County officials have tried to backtrack in the face of the public outrage that greeted their move. How, critics demanded, could the board make such a decision behind closed doors without notice that the matter was even up for consideration? A story in the Daily Breeze first pointed out the Brown Act problem.


Then, on September 23, as stories in the L.A. Weekly and the L.A. Times raised the issue, as Cooley said he would open an inquiry, and as county appointees were briefed on the Brown Act, the health department issued a revised version of its news release from 10 days earlier.


It was exactly the same, except for one key sentence. The news release said, “The Department has taken an important step of recommending phasing out King-Drew’s trauma designation.”


It’s the department now, and not the county. And only a recommended phase-out.


So, did the board at some point “undecide” to phase out the trauma unit? Or is it instead that while the supervisors chatted amiably about taking up the issue at some future point, they didn’t really discuss the substance? You can imagine the conversation.


Supervisor A: “Hey, I know how we can avoid a costly lawsuit! Close the King-Drew trauma unit!”


Supervisor B: “Cool! But wait. Can we even talk about that in closed session under the Brown Act?”


Supervisor A: “Gosh, that’s a good point, B. My bad! Don’t tell me yet what you think about the idea, everyone. Let’s just agree to go outside and tell the public that we’re going to talk about this with them, openly, one day real soon. That way, everyone who is interested gets to participate!”

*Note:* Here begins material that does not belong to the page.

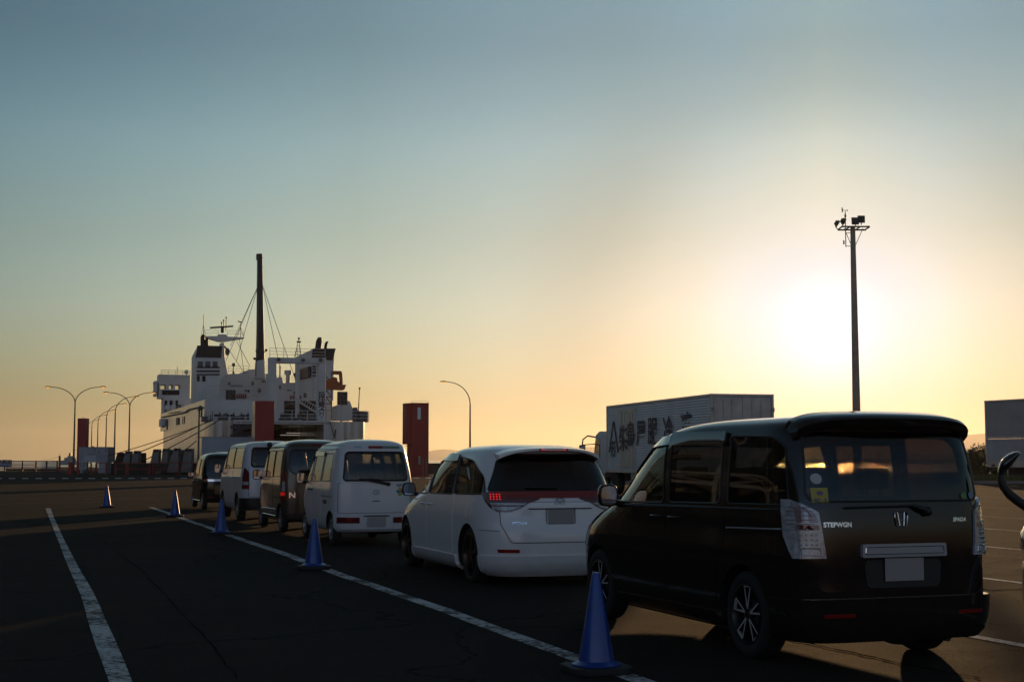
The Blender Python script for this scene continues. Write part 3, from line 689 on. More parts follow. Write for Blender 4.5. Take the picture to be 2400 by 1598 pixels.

Supervisor C: “Wait, you two. What if the idea is unpopular? People could be mad at us! Let’s just agree here and now to do it, and present it to the public as an accomplished fact.”


Supervisor B: “C! I’m surprised at you! We serve the public. That means having our discussions about important things in public. And if people get mad at us, well, gosh darn it, that’s their right. Don’t forget, we work for them!”


Supervisor C: “Gee, B, you’re right. I’m awfully glad you set me straight. Let’s go tell them!”


In other words, perhaps the supervisors did not actually discuss Dr. Thomas Garthwaite’s now-public report advising the closure of the trauma unit, and perhaps they didn’t actually vote to adopt it, before they called a news conference.


But Susan Seager, the attorney for the Times who wrote the Brown Act demand for the tapes, isn’t buying it.


“They took a vote,” Seager said. “You can call it anything you want to. But they clearly reached a consensus.”


Missing from the imagined dialogue, of course, is the county counsel, who would be the person advising the board that its discussion in closed session is or is not legal. It’s a conversation that would be interesting to hear. Because while the Brown Act does make an exception for anticipated litigation, it doesn’t let the board get by without revealing who it thinks is about to sue, and over what — unless revealing that information would somehow give the adversary some valuable information that would help its case against the county.


That’s clearly not the case here, because the key information — we’re going to close the trauma center — was immediately made public. Only the deliberation — the decision-making process, the very heart of open and democratic government — was kept from the public.


The board ought to know better, since the court ordered it to pay $116,000 of your money for its last major Brown Act breach. But perhaps the real fault lies with the lawyers, whose job it is to keep the supervisors on the straight and narrow, whether they want to be kept there or not.


But for the last six months there has been no county counsel, as the board dickers over whom to hire for the job. The two top people in the office, Raymond Fortner and Donovan Main, want the gig — and they are two of the people who are advising the board on the Brown Act. So you can imagine another conversation, with the supervisors asking whether they can adjourn to closed session and the lawyer answering:


“Well, do you want to be allowed to adjourn into closed session? If I get the job, then, sure, you can adjourn into closed session.”


I hope that’s not the case. But we’ll know, as soon as we get the tapes.